Lost in the Super Market

When the family that owned the nine-room co-op, smack in the middle of the investment-banker promised land that is Park Avenue in the Seventies, decided to pull up stakes last summer, they put their price at $3.6 million. That was in August, and the number was a bit exuberant, given that it had been a slow year so far and the family had lived there for 40 years; the place was more Sister Parrish than Peter Marino.

The bids came in at $3.2 million. “There was resistance” among buyers to paying more, admits Stribling Private Brokerage president Kirk Henckels—especially after the family increased the price 10 percent in September. “But we broke through it.”

Did they ever. After the board rejected one bidder, the apartment went back on the block for $4.25 million in January, where it garnered multiple $4.1 million bids. “That 28 percent increase in five months,” Henckels says, is “as freestanding an increase as you can find.” And thus the bear market—such as it was—is ended.

If you were looking to make a deal, or just wanted some time to make up your mind, you should’ve bought last summer. Or better yet, last spring, right around the time everybody got nervous about Iraq. That was the last time property stayed on the market for a while and sellers were negotiable. Now, thanks largely to the resurgent stock market and the subsequent bonuses, the madness has resumed. So much inventory has been sucked up that half as many apartments are available right now than there were a year ago. Meanwhile, rentals continue to languish—it’s routine, these days, for lease-signers to get a month or two for free—as tenants rush to buy before the interest rates go up, and the glut of late-nineties rental construction keeps demand from catching up.

“It was unbelievable,” says composer Edward Bilous, who bought a $2.6 million live-and-work space in Chelsea with his wife and their new child in January. “We met with a lot of Realtors, and they would put us in their Rolodex. And as soon as something would come available, five or six would call us within half an hour.”

You should’ve bought last summer. Or better yet, last spring—the last time property stayed on the market and prices were negotiable.

“We’re awfully close to the peak of the market,” says Henckels, by which he means apartment prices have escalated to levels not seen since the turn of the millennium. “This co-op market is so overheated right now it’s a little scary.”

Not that there was ever a bust, exactly. The city has largely been tamed for real-estate speculation, the empty lots filled in, warehouses converted, brownstone details regilded, barrios refitted with bistros. Plans to rezone vast industrial tracts on Manhattan’s West Side, in Williamsburg, and along Fourth Avenue in Brooklyn (the ragged western edge of Park Slope) are afoot, to allow bourgeois high-rise settlement. And now Frank Gehry’s coming to Atlantic Avenue. “Boundaries continue to disappear,” says Corcoran Group CEO Pam Liebman. “People are starting to talk about Washington Heights. There are a lot of theater people talking about Inwood,” the panhandle at the top of Manhattan that was, until recently, never brought up in polite real-estate conversation.
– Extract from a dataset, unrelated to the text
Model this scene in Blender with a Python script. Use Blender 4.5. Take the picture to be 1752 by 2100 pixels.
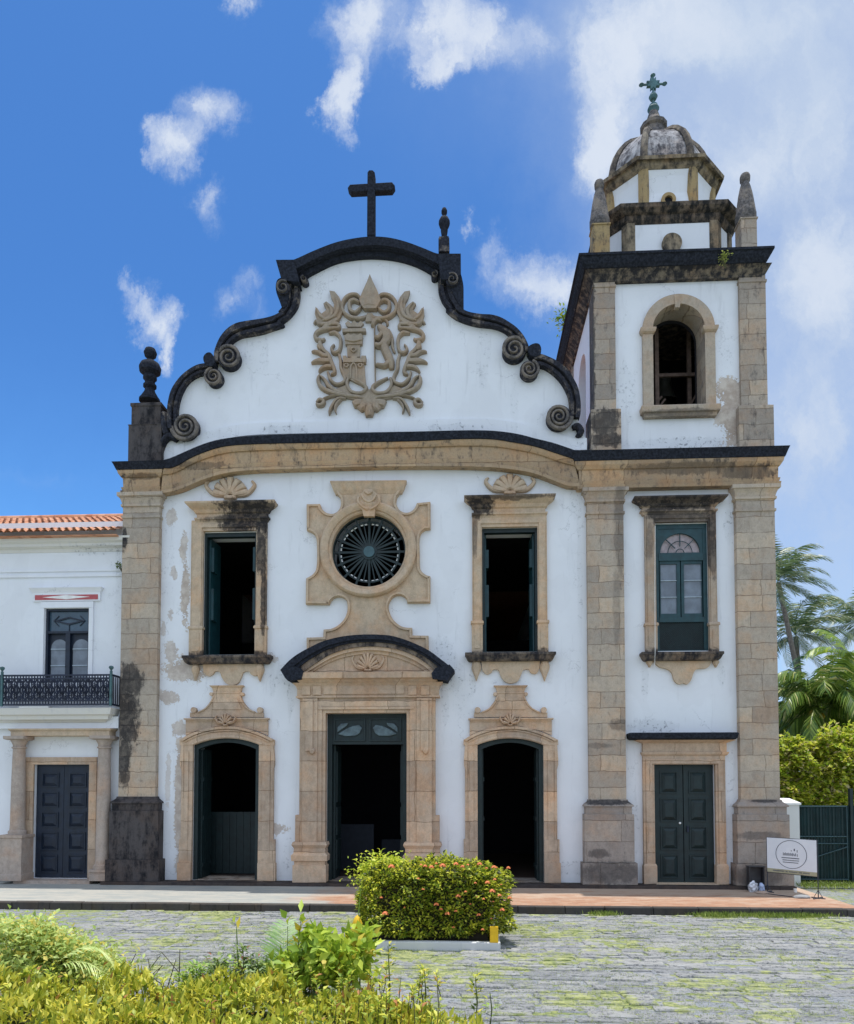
import bpy, bmesh, math, random
import numpy as np
from mathutils import Vector, Matrix, noise as mnoise
from mathutils.geometry import tessellate_polygon

for o in list(bpy.data.objects):
    bpy.data.objects.remove(o, do_unlink=True)
S = bpy.context.scene
COL = S.collection
R = math.radians
rnd = random.Random(7)

# ------------------------------------------------------------------ camera
F = 1500.0                      # focal length in photo units (photo = 1752 x 2100 units)
PITCH = math.atan(1500 / 38400)
YAW = R(3.0)
HOR = 1605.0
PY = HOR - F * math.tan(PITCH)
CAM = Vector((0, -22, 2.96))
cd = bpy.data.cameras.new('camera')
cam = bpy.data.objects.new('camera', cd)
COL.objects.link(cam)
cam.location = CAM
cam.rotation_euler = (math.pi / 2 + PITCH, 0, YAW)
cd.sensor_fit = 'HORIZONTAL'
cd.sensor_width = 36
cd.lens = 36 * F / 1752
cd.shift_y = (PY - 1050) / 1752
cd.clip_end = 2000
S.camera = cam
RM = cam.rotation_euler.to_matrix()


def ray(x, y):
    return RM @ Vector(((x - 876) / F, (PY - y) / F, -1))


def W(x, y, Y=0.0):
    """point of the vertical plane at depth Y measured in the photograph at x, y"""
    d = ray(x, y)
    return CAM + d * ((Y - CAM.y) / d.y)


def G(x, y, Z=0.0):
    d = ray(x, y)
    return CAM + d * ((Z - CAM.z) / d.z)


# ------------------------------------------------------------------ light
SUN_EL, SUN_AZ = R(85.5), R(10)       # azimuth from +Y towards +X
EXPOSURE = 0.55
S.view_settings.view_transform = 'Standard'
S.view_settings.look = 'None'
S.view_settings.exposure = EXPOSURE
S.view_settings.gamma = 1
sl = bpy.data.lights.new('sun', 'SUN')
sl.energy = 3.0
sl.angle = R(0.5)
sl.color = (1, 0.96, 0.9)
so = bpy.data.objects.new('sun', sl)
COL.objects.link(so)
sdir = Vector((math.cos(SUN_EL) * math.sin(SUN_AZ), math.cos(SUN_EL) * math.cos(SUN_AZ), math.sin(SUN_EL)))
so.rotation_euler = sdir.to_track_quat('Z', 'Y').to_euler()
so.location = (0, 0, 40)


class NT:
    """tiny node tree writer"""

    def __init__(s, tree):
        s.t = tree
        s.n = tree.nodes
        s.l = tree.links

    def node(s, typ, **kw):
        n = s.n.new(typ)
        for k, v in kw.items():
            setattr(n, k, v)
        return n

    def put(s, sock, v):
        if v is None:
            return
        if isinstance(v, bpy.types.NodeSocket):
            s.l.new(v, sock)
        elif isinstance(v, (tuple, list)) and sock.type == 'RGBA' and len(v) == 3:
            sock.default_value = (*v, 1)
        else:
            sock.default_value = v

    def m(s, op, a, b=None, c=None, clamp=False):
        n = s.node('ShaderNodeMath', operation=op, use_clamp=clamp)
        for i, v in enumerate((a, b, c)):
            if v is not None:
                s.put(n.inputs[i], v)
        return n.outputs[0]

    def v(s, op, a, b=None, out=0):
        n = s.node('ShaderNodeVectorMath', operation=op)
        s.put(n.inputs[0], a)
        if b is not None:
            if op == 'SCALE':
                s.put(n.inputs[3], b)
            else:
                s.put(n.inputs[1], b)
        return n.outputs[out]

    def mix(s, f, a, b, mode='MIX'):
        n = s.node('ShaderNodeMix', data_type='RGBA', blend_type=mode)
        s.put(n.inputs[0], f)
        s.put(n.inputs[6], a)
        s.put(n.inputs[7], b)
        return n.outputs[2]

    def noise(s, vec, scale, detail=4, rough=0.55, out=0, dist=0.0):
        n = s.node('ShaderNodeTexNoise')
        s.put(n.inputs['Vector'], vec)
        n.inputs['Scale'].default_value = scale
        n.inputs['Detail'].default_value = detail
        n.inputs['Roughness'].default_value = rough
        n.inputs['Distortion'].default_value = dist
        return n.outputs[out]

    def ss(s, x, lo, hi):
        n = s.node('ShaderNodeMapRange', interpolation_type='SMOOTHSTEP')
        s.put(n.inputs[0], x)
        n.inputs[1].default_value = lo
        n.inputs[2].default_value = hi
        return n.outputs[0]

    def xyz(s, a, b, c):
        n = s.node('ShaderNodeCombineXYZ')
        for i, v in enumerate((a, b, c)):
            s.put(n.inputs[i], v)
        return n.outputs[0]

    def sep(s, v):
        n = s.node('ShaderNodeSeparateXYZ')
        s.put(n.inputs[0], v)
        return n.outputs

    def stains(s, u, w, lst, nz, k=0.9, crisp=False):
        """lst: (u, w, ru, rw, amount); ragged patches. returns 0..1"""
        out = None
        for (cu, cw, ru, rw, am) in lst:
            a = s.m('MULTIPLY', s.m('SUBTRACT', u, cu), 1 / ru)
            b = s.m('MULTIPLY', s.m('SUBTRACT', w, cw), 1 / rw)
            d = s.m('SQRT', s.m('ADD', s.m('MULTIPLY', a, a), s.m('MULTIPLY', b, b)))
            e = s.m('SUBTRACT', s.m('MULTIPLY_ADD', s.m('SUBTRACT', nz, 0.5), k * 3.6, 1.15), d)
            f = s.m('MULTIPLY', s.ss(e, 0.0, 0.08 if crisp else 0.42), am)
            out = f if out is None else s.m('MAXIMUM', out, f)
        return out if out is not None else 0.0


# ------------------------------------------------------------------ sky with clouds
w = bpy.data.worlds.new('World')
S.world = w
w.use_nodes = True
t = NT(w.node_tree)
t.n.clear()
sky = t.node('ShaderNodeTexSky', sky_type='NISHITA', sun_disc=False)
sky.sun_elevation = SUN_EL
sky.sun_rotation = SUN_AZ
sky.air_density = 1.0
sky.dust_density = 0.6
sky.ozone_density = 2.0
tc = t.node('ShaderNodeTexCoord').outputs['Generated']
sx, sy, sz = t.sep(tc)
den = t.m('MAXIMUM', t.m('ABSOLUTE', sy), 0.08)
cu_ = t.m('DIVIDE', sx, den)
cv_ = t.m('DIVIDE', sz, den)
uv = t.xyz(cu_, cv_, 0.0)
warp = t.noise(t.v('MULTIPLY', uv, (1.2, .8, 1)), 5.0, 8, 0.68, out=1)
warp2 = t.v('SUBTRACT', warp, (0.5, 0.5, 0.5))
uvw = t.v('ADD', uv, t.v('SCALE', warp2, 0.20))
cu, cv, _ = t.sep(uvw)
fine = t.noise(t.v('MULTIPLY', uvw, (1.3, 0.75, 1)), 9.0, 8, 0.66)
# (photo x, y, half width, half height, density)
CL = [(735, 50, 80, 110, .95), (705, 190, 42, 75, 1.0), (895, 60, 95, 115, .8), (905, 170, 45, 40, .55), (1010, 90, 110, 80, .7),
      (350, 300, 62, 62, 1.0), (430, 225, 70, 60, .62), (430, 400, 42, 42, .62), (320, 640, 45, 60, .9), (345, 710, 22, 45, .8),
      (275, 610, 35, 25, .5), (490, 15, 30, 30, .7), (1090, 560, 110, 60, .62), (1150, 590, 70, 70, .55), (1010, 500, 40, 40, .4),
      (460, 590, 45, 45, .38), (530, 620, 35, 60, .3), (510, 545, 40, 30, .28), (970, 450, 16, 16, .5),
      (1250, 230, 90, 170, .9), (1300, 60, 190, 100, .6), (1230, 330, 60, 60, .6), (1500, 40, 200, 90, .45), (1650, 250, 150, 130, .4), (1700, 650, 120, 300, .45),
      (1480, 330, 120, 120, .45), (1640, 900, 70, 120, .5), (1690, 560, 110, 110, .5), (1700, 1330, 150, 60, .35), (60, 980, 160, 30, .12)]
acc = None
veil = None
for (px, py, rx, ry, am) in CL:
    d = ray(px, py)
    u0, v0 = d.x / d.y, d.z / d.y
    a = t.m('MULTIPLY', t.m('SUBTRACT', cu, u0), F / (rx * 1.35))
    b = t.m('MULTIPLY', t.m('SUBTRACT', cv, v0), F / (ry * 1.35))
    e = t.m('SUBTRACT', 1.0, t.m('SQRT', t.m('ADD', t.m('MULTIPLY', a, a), t.m('MULTIPLY', b, b))))
    e = t.m('MULTIPLY', t.m('MAXIMUM', e, 0.0), am)
    acc = e if acc is None else t.m('ADD', acc, e)
acc = t.m('MULTIPLY', acc, t.m('GREATER_THAN', sy, 0.0))
isback = t.ss(t.m('MULTIPLY', sy, -1.0), -0.02, 0.12)
back = t.m('MULTIPLY', t.ss(t.noise(uv, 1.3, 3), 0.25, 0.5), t.m('MULTIPLY', isback, 1.1))  # bright unseen clouds added behind the camera to light the facade
acc = t.m('ADD', acc, back)
dens = t.m('ADD', t.m('MULTIPLY', acc, 1.05), t.m('MULTIPLY', t.m('SUBTRACT', fine, 0.52), t.m('MULTIPLY', t.ss(acc, 0.0, 0.25), 1.5)))
cloud = t.m('MULTIPLY', t.m('POWER', t.ss(dens, 0.02, 0.95), 1.1), .93)
# thin veil on the right hand side of the view
vx = t.ss(t.m('ADD', cu, t.m('MULTIPLY', cv, 0.10)), 0.10, 0.50)
vx = t.m('MULTIPLY', vx, t.m('GREATER_THAN', sy, 0.0))
veil = t.m('ADD', t.m('MULTIPLY', vx, t.m('MULTIPLY_ADD', fine, 0.6, 0.5)), t.m('MULTIPLY', t.ss(acc, 0.0, .5), .22))
veil = t.m('ADD', veil, t.m('MULTIPLY', t.m('MULTIPLY', t.ss(cu, -.25, .25), t.ss(cv, .75, 1.05)), .22))
elev = t.ss(cv, -0.02, 0.75)
skyc = t.mix(1.0, sky.outputs[0], (0.61, 1.20, 1.84), 'MULTIPLY')
low = t.mix(t.m('SUBTRACT', 1.0, elev), skyc, t.mix(1.0, skyc, (1.7, 1.5, 1.3), 'MULTIPLY'))
c1 = t.mix(t.m('MULTIPLY', veil, 0.85, clamp=True), low, (6.3, 7.5, 9.4))
cb = t.mix(isback, t.mix(t.ss(cu, .15, .45), (8.2, 9.0, 10.3), (7.6, 8.5, 10.0)), (9.6, 11.2, 13.8))
c2 = t.mix(cloud, c1, cb)
bg = t.node('ShaderNodeBackground')
t.put(bg.inputs[0], c2)
bg.inputs[1].default_value = 0.06
wo = t.node('ShaderNodeOutputWorld')
t.l.new(bg.outputs[0], wo.inputs[0])


# ------------------------------------------------------------------ materials
def newmat(name):
    m = bpy.data.materials.new(name)
    m.use_nodes = True
    k = NT(m.node_tree)
    k.n.clear()
    out = k.node('ShaderNodeOutputMaterial')
    b = k.node('ShaderNodeBsdfPrincipled')
    k.l.new(b.outputs[0], out.inputs[0])
    return m, k, b


def pos(k):
    return k.node('ShaderNodeNewGeometry').outputs['Position']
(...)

According to the Douglas Elliman Manhattan Market Overview, the average price of an apartment in the last quarter of 2003 was $903,259—up 11.7 percent from the year before. As Ron Tardanico, sales manager of Bellmarc Realty’s East Side office, puts it, “I don’t see things slowing down at all, unless something happens which I don’t want to think about.” He estimates that his average sale price has gone up more than 30 percent since October.

As a result, consensual real-estate reality (what’s it worth?) is hard to pin down, and appraisers are having a tough time keeping up. Take ImClone founder Sam Waksal’s 7,000-square-foot triplex penthouse at 150 Thompson Street, which he no longer needs, since he’s downsized to a jail cell. It sold in January for $6.9 million—more than its appraisal—after a four-way bidding war. The brokers just couldn’t wait: According to Dolly Lenz, the Douglas Elliman dealmaker who sold it, two brokers actually “paid off the guy in the building to let them in.”

So it’s getting desperate. “People bring their kids along and try to get them to charm you,” says Michele Kleier, president of Gumley Haft Kleier. “It’s like you have this awful power that will change their lives. And I don’t want it. I have never seen it to this extent.”

But keep in mind that most of what drives the market is a herd mentality. Want to get more for your money? Buy in an unevocative white-brick postwar building. Look in an area that never gets mentioned in “Page Six” or seems dowdy, like the East Fifties. Bellmarc recently did a study pricing a hypothetical 750-square-foot, one-bedroom co-op in different parts of Manhattan. What it found showed how hype has driven reality: “Being on 17th Street and Eighth Avenue was $100,000 more than being on Central Park West and 79th Street,” says Neil Binder, principal of Bellmarc. “That’s incredible.” And, to the wise buyer, a hint.